## begin

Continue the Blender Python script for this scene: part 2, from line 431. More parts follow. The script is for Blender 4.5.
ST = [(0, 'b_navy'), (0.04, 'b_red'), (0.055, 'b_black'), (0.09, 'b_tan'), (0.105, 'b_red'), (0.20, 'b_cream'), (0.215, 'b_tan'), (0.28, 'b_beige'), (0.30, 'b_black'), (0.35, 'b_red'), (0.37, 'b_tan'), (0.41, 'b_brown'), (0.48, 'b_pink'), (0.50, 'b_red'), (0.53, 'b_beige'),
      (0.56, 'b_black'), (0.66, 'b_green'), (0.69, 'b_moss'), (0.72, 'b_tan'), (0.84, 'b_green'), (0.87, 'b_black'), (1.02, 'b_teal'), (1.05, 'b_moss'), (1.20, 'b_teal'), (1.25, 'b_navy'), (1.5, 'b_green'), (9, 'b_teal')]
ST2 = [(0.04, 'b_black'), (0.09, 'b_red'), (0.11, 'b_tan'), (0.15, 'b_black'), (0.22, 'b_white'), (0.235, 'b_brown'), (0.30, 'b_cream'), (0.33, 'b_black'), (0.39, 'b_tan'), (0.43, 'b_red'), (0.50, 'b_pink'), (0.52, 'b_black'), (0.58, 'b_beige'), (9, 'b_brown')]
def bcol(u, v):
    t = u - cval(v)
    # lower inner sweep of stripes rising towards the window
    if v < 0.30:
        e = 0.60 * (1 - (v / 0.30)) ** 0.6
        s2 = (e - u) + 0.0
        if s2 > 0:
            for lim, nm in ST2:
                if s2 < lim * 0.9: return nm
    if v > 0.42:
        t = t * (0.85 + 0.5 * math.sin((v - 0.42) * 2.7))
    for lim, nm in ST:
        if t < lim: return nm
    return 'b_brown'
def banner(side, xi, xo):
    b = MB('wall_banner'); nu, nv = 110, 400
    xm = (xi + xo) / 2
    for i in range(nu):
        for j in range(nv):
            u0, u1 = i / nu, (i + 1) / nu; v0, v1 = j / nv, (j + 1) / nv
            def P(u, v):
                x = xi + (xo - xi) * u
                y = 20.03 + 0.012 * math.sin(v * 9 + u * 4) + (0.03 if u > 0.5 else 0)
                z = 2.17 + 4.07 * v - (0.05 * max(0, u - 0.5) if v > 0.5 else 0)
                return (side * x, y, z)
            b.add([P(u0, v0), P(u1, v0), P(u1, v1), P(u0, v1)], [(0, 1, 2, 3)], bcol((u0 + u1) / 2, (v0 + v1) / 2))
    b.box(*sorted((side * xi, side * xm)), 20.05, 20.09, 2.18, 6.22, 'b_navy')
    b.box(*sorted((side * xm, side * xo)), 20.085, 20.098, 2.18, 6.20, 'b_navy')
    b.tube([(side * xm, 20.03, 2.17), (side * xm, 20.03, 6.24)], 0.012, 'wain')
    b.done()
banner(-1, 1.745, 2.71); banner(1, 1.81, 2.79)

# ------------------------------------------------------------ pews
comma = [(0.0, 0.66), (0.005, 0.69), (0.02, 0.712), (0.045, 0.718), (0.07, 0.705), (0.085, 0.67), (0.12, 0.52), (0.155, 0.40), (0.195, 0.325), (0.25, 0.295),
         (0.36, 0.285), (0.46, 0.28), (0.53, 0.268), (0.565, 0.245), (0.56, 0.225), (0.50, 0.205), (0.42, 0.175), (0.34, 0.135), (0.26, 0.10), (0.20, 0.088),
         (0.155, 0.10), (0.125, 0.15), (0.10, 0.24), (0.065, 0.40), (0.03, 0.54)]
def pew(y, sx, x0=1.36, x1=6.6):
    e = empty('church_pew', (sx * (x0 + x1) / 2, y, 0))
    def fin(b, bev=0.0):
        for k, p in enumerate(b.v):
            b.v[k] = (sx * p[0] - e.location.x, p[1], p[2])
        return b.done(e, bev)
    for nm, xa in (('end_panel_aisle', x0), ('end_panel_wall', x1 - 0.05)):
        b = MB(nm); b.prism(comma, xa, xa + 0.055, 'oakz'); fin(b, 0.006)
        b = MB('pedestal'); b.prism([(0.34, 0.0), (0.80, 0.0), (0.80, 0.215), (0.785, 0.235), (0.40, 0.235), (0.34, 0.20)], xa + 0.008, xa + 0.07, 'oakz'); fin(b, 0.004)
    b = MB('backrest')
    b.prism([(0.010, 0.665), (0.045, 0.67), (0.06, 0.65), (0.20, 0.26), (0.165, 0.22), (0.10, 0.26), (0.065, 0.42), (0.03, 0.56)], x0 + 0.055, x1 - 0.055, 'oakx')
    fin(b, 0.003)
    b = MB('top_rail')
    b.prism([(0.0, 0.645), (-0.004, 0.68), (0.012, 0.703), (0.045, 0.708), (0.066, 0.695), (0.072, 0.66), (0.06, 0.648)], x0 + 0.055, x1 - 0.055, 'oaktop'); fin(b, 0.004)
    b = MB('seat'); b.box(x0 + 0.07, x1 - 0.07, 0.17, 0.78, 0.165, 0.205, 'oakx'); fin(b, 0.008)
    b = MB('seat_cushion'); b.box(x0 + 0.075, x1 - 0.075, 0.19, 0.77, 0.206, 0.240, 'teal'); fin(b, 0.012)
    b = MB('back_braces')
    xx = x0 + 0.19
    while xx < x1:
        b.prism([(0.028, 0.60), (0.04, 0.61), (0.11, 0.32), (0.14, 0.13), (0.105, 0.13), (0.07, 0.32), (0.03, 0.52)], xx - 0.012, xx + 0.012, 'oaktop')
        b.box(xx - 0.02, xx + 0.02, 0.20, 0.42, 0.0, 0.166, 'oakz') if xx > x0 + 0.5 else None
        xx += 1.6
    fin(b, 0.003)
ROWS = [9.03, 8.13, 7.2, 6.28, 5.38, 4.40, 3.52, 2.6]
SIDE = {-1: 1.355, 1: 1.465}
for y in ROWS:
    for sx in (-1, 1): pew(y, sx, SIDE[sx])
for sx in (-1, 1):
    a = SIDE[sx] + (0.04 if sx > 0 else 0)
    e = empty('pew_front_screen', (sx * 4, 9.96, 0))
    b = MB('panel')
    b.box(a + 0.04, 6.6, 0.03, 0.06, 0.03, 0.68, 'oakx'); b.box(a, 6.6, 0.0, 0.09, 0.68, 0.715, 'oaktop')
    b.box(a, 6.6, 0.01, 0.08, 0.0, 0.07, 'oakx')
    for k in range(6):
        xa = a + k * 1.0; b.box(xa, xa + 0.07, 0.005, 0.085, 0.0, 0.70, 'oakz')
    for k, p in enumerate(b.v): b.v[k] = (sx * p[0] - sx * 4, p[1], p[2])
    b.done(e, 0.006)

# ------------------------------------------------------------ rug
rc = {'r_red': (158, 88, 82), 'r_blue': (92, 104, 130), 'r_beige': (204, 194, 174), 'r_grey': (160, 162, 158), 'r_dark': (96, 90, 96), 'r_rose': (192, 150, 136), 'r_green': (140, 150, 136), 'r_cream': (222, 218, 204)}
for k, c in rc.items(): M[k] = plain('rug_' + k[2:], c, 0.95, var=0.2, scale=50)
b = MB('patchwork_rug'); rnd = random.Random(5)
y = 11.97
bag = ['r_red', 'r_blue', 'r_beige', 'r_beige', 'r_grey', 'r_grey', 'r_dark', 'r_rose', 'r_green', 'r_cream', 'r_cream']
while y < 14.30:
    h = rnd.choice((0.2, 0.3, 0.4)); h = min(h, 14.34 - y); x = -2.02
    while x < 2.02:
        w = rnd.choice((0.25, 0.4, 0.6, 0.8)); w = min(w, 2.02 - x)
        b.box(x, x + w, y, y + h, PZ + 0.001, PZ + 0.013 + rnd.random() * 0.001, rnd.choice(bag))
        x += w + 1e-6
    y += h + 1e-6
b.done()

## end

Written exercise
Reproduce the listing above word for word.

Reply
Continue the Blender Python script for this scene: part 2, from line 431. More parts follow. The script is for Blender 4.5.
ST = [(0, 'b_navy'), (0.04, 'b_red'), (0.055, 'b_black'), (0.09, 'b_tan'), (0.105, 'b_red'), (0.20, 'b_cream'), (0.215, 'b_tan'), (0.28, 'b_beige'), (0.30, 'b_black'), (0.35, 'b_red'), (0.37, 'b_tan'), (0.41, 'b_brown'), (0.48, 'b_pink'), (0.50, 'b_red'), (0.53, 'b_beige'),
      (0.56, 'b_black'), (0.66, 'b_green'), (0.69, 'b_moss'), (0.72, 'b_tan'), (0.84, 'b_green'), (0.87, 'b_black'), (1.02, 'b_teal'), (1.05, 'b_moss'), (1.20, 'b_teal'), (1.25, 'b_navy'), (1.5, 'b_green'), (9, 'b_teal')]
ST2 = [(0.04, 'b_black'), (0.09, 'b_red'), (0.11, 'b_tan'), (0.15, 'b_black'), (0.22, 'b_white'), (0.235, 'b_brown'), (0.30, 'b_cream'), (0.33, 'b_black'), (0.39, 'b_tan'), (0.43, 'b_red'), (0.50, 'b_pink'), (0.52, 'b_black'), (0.58, 'b_beige'), (9, 'b_brown')]
def bcol(u, v):
    t = u - cval(v)
    # lower inner sweep of stripes rising towards the window
    if v < 0.30:
        e = 0.60 * (1 - (v / 0.30)) ** 0.6
        s2 = (e - u) + 0.0
        if s2 > 0:
            for lim, nm in ST2:
                if s2 < lim * 0.9: return nm
    if v > 0.42:
        t = t * (0.85 + 0.5 * math.sin((v - 0.42) * 2.7))
    for lim, nm in ST:
        if t < lim: return nm
    return 'b_brown'
def banner(side, xi, xo):
    b = MB('wall_banner'); nu, nv = 110, 400
    xm = (xi + xo) / 2
    for i in range(nu):
        for j in range(nv):
            u0, u1 = i / nu, (i + 1) / nu; v0, v1 = j / nv, (j + 1) / nv
            def P(u, v):
                x = xi + (xo - xi) * u
                y = 20.03 + 0.012 * math.sin(v * 9 + u * 4) + (0.03 if u > 0.5 else 0)
                z = 2.17 + 4.07 * v - (0.05 * max(0, u - 0.5) if v > 0.5 else 0)
                return (side * x, y, z)
            b.add([P(u0, v0), P(u1, v0), P(u1, v1), P(u0, v1)], [(0, 1, 2, 3)], bcol((u0 + u1) / 2, (v0 + v1) / 2))
    b.box(*sorted((side * xi, side * xm)), 20.05, 20.09, 2.18, 6.22, 'b_navy')
    b.box(*sorted((side * xm, side * xo)), 20.085, 20.098, 2.18, 6.20, 'b_navy')
    b.tube([(side * xm, 20.03, 2.17), (side * xm, 20.03, 6.24)], 0.012, 'wain')
    b.done()
banner(-1, 1.745, 2.71); banner(1, 1.81, 2.79)

# ------------------------------------------------------------ pews
comma = [(0.0, 0.66), (0.005, 0.69), (0.02, 0.712), (0.045, 0.718), (0.07, 0.705), (0.085, 0.67), (0.12, 0.52), (0.155, 0.40), (0.195, 0.325), (0.25, 0.295),
         (0.36, 0.285), (0.46, 0.28), (0.53, 0.268), (0.565, 0.245), (0.56, 0.225), (0.50, 0.205), (0.42, 0.175), (0.34, 0.135), (0.26, 0.10), (0.20, 0.088),
         (0.155, 0.10), (0.125, 0.15), (0.10, 0.24), (0.065, 0.40), (0.03, 0.54)]
def pew(y, sx, x0=1.36, x1=6.6):
    e = empty('church_pew', (sx * (x0 + x1) / 2, y, 0))
    def fin(b, bev=0.0):
        for k, p in enumerate(b.v):
            b.v[k] = (sx * p[0] - e.location.x, p[1], p[2])
        return b.done(e, bev)
    for nm, xa in (('end_panel_aisle', x0), ('end_panel_wall', x1 - 0.05)):
        b = MB(nm); b.prism(comma, xa, xa + 0.055, 'oakz'); fin(b, 0.006)
        b = MB('pedestal'); b.prism([(0.34, 0.0), (0.80, 0.0), (0.80, 0.215), (0.785, 0.235), (0.40, 0.235), (0.34, 0.20)], xa + 0.008, xa + 0.07, 'oakz'); fin(b, 0.004)
    b = MB('backrest')
    b.prism([(0.010, 0.665), (0.045, 0.67), (0.06, 0.65), (0.20, 0.26), (0.165, 0.22), (0.10, 0.26), (0.065, 0.42), (0.03, 0.56)], x0 + 0.055, x1 - 0.055, 'oakx')
    fin(b, 0.003)
    b = MB('top_rail')
    b.prism([(0.0, 0.645), (-0.004, 0.68), (0.012, 0.703), (0.045, 0.708), (0.066, 0.695), (0.072, 0.66), (0.06, 0.648)], x0 + 0.055, x1 - 0.055, 'oaktop'); fin(b, 0.004)
    b = MB('seat'); b.box(x0 + 0.07, x1 - 0.07, 0.17, 0.78, 0.165, 0.205, 'oakx'); fin(b, 0.008)
    b = MB('seat_cushion'); b.box(x0 + 0.075, x1 - 0.075, 0.19, 0.77, 0.206, 0.240, 'teal'); fin(b, 0.012)
    b = MB('back_braces')
    xx = x0 + 0.19
    while xx < x1:
        b.prism([(0.028, 0.60), (0.04, 0.61), (0.11, 0.32), (0.14, 0.13), (0.105, 0.13), (0.07, 0.32), (0.03, 0.52)], xx - 0.012, xx + 0.012, 'oaktop')
        b.box(xx - 0.02, xx + 0.02, 0.20, 0.42, 0.0, 0.166, 'oakz') if xx > x0 + 0.5 else None
        xx += 1.6
    fin(b, 0.003)
ROWS = [9.03, 8.13, 7.2, 6.28, 5.38, 4.40, 3.52, 2.6]
SIDE = {-1: 1.355, 1: 1.465}
for y in ROWS:
    for sx in (-1, 1): pew(y, sx, SIDE[sx])
for sx in (-1, 1):
    a = SIDE[sx] + (0.04 if sx > 0 else 0)
    e = empty('pew_front_screen', (sx * 4, 9.96, 0))
    b = MB('panel')
    b.box(a + 0.04, 6.6, 0.03, 0.06, 0.03, 0.68, 'oakx'); b.box(a, 6.6, 0.0, 0.09, 0.68, 0.715, 'oaktop')
    b.box(a, 6.6, 0.01, 0.08, 0.0, 0.07, 'oakx')
    for k in range(6):
        xa = a + k * 1.0; b.box(xa, xa + 0.07, 0.005, 0.085, 0.0, 0.70, 'oakz')
    for k, p in enumerate(b.v): b.v[k] = (sx * p[0] - sx * 4, p[1], p[2])
    b.done(e, 0.006)

# ------------------------------------------------------------ rug
rc = {'r_red': (158, 88, 82), 'r_blue': (92, 104, 130), 'r_beige': (204, 194, 174), 'r_grey': (160, 162, 158), 'r_dark': (96, 90, 96), 'r_rose': (192, 150, 136), 'r_green': (140, 150, 136), 'r_cream': (222, 218, 204)}
for k, c in rc.items(): M[k] = plain('rug_' + k[2:], c, 0.95, var=0.2, scale=50)
b = MB('patchwork_rug'); rnd = random.Random(5)
y = 11.97
bag = ['r_red', 'r_blue', 'r_beige', 'r_beige', 'r_grey', 'r_grey', 'r_dark', 'r_rose', 'r_green', 'r_cream', 'r_cream']
while y < 14.30:
    h = rnd.choice((0.2, 0.3, 0.4)); h = min(h, 14.34 - y); x = -2.02
    while x < 2.02:
        w = rnd.choice((0.25, 0.4, 0.6, 0.8)); w = min(w, 2.02 - x)
        b.box(x, x + w, y, y + h, PZ + 0.001, PZ + 0.013 + rnd.random() * 0.001, rnd.choice(bag))
        x += w + 1e-6
    y += h + 1e-6
b.done()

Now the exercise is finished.